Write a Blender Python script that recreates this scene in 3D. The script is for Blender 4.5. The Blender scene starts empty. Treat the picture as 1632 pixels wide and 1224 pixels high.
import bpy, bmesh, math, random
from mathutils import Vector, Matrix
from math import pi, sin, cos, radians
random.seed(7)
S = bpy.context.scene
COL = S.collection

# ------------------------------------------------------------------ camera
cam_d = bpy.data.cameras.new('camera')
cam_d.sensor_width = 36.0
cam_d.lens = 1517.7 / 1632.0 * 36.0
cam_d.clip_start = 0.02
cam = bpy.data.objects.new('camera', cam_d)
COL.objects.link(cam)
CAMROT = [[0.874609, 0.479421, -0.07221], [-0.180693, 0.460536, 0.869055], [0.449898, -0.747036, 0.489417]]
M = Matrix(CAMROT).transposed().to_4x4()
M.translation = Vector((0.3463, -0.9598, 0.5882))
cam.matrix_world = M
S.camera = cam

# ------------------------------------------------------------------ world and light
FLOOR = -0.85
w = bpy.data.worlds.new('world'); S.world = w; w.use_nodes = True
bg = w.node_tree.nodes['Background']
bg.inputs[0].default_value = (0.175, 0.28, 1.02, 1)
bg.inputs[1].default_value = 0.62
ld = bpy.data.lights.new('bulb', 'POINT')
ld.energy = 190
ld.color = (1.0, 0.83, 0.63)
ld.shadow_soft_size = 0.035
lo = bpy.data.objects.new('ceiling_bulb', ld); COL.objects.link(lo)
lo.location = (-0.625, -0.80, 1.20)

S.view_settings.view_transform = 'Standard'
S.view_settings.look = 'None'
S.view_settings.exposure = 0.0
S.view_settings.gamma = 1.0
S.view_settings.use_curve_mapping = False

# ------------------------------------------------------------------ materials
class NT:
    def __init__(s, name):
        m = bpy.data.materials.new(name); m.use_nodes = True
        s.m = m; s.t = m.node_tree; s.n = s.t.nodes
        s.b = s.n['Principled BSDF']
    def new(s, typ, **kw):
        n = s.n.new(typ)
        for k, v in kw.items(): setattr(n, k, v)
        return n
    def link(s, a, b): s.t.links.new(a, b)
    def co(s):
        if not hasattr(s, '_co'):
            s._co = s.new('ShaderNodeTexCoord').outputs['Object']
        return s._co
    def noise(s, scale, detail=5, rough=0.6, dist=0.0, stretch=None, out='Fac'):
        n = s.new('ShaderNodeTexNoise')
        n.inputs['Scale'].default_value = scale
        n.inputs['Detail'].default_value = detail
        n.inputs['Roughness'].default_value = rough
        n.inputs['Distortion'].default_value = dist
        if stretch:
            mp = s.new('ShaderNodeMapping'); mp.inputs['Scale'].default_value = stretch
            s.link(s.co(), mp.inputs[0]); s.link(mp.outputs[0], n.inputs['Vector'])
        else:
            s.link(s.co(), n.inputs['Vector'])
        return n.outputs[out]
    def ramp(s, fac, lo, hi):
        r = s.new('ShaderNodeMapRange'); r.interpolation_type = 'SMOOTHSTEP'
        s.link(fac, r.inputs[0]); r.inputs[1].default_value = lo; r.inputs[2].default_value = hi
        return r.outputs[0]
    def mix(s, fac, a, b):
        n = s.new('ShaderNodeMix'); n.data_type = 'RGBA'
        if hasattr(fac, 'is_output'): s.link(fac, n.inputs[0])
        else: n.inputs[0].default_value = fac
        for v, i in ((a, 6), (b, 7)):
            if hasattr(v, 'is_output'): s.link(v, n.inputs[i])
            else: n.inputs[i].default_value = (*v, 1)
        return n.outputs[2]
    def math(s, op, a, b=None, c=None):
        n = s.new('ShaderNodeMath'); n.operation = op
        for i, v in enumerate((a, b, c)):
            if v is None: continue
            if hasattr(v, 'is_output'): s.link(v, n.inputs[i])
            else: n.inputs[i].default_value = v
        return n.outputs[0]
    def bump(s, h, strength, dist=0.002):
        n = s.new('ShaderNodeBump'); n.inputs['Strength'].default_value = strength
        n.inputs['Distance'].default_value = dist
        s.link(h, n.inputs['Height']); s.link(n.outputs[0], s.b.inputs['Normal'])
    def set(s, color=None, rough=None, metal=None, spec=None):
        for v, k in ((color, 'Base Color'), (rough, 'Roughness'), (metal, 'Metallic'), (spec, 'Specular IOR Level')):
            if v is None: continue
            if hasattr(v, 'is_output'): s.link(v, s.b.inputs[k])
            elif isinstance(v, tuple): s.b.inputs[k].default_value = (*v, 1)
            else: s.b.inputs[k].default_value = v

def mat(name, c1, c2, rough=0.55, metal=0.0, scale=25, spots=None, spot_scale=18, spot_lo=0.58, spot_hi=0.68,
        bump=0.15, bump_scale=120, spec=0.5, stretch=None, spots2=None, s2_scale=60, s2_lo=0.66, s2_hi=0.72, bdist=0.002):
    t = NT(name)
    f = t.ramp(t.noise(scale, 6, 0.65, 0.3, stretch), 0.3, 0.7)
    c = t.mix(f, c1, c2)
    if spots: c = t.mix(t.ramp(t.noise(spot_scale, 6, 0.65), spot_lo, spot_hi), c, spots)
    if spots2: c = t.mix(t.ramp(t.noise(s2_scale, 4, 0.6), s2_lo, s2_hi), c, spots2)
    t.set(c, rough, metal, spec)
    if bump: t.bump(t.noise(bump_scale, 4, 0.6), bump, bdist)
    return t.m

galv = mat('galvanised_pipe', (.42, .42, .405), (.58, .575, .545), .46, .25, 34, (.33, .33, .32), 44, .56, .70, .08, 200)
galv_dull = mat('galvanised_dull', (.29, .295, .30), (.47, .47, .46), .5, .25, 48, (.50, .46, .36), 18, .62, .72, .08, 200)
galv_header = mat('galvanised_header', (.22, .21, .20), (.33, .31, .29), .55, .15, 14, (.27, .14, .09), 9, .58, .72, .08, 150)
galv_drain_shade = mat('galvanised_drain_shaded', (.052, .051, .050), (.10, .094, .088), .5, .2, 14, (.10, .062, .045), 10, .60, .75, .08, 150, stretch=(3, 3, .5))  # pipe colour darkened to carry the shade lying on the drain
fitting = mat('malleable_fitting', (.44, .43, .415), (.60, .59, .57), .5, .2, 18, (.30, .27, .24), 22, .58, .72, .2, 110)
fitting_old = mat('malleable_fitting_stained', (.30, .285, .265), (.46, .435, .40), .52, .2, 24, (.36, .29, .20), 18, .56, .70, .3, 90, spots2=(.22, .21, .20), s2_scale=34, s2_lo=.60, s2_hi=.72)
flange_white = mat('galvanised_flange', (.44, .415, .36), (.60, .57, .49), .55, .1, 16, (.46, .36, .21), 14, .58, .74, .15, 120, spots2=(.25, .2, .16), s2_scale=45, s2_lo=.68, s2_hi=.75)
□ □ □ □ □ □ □
**WHAT TO DO**
Show the lines that mention the word "stretch".

**ANSWER TO THIS TASK**
    def noise(s, scale, detail=5, rough=0.6, dist=0.0, stretch=None, out='Fac'):
        if stretch:
            mp = s.new('ShaderNodeMapping'); mp.inputs['Scale'].default_value = stretch
        bump=0.15, bump_scale=120, spec=0.5, stretch=None, spots2=None, s2_scale=60, s2_lo=0.66, s2_hi=0.72, bdist=0.002):
    f = t.ramp(t.noise(scale, 6, 0.65, 0.3, stretch), 0.3, 0.7)
galv_drain_shade = mat('galvanised_drain_shaded', (.052, .051, .050), (.10, .094, .088), .5, .2, 14, (.10, .062, .045), 10, .60, .75, .08, 150, stretch=(3, 3, .5))  # pipe colour darkened to carry the shade lying on the drain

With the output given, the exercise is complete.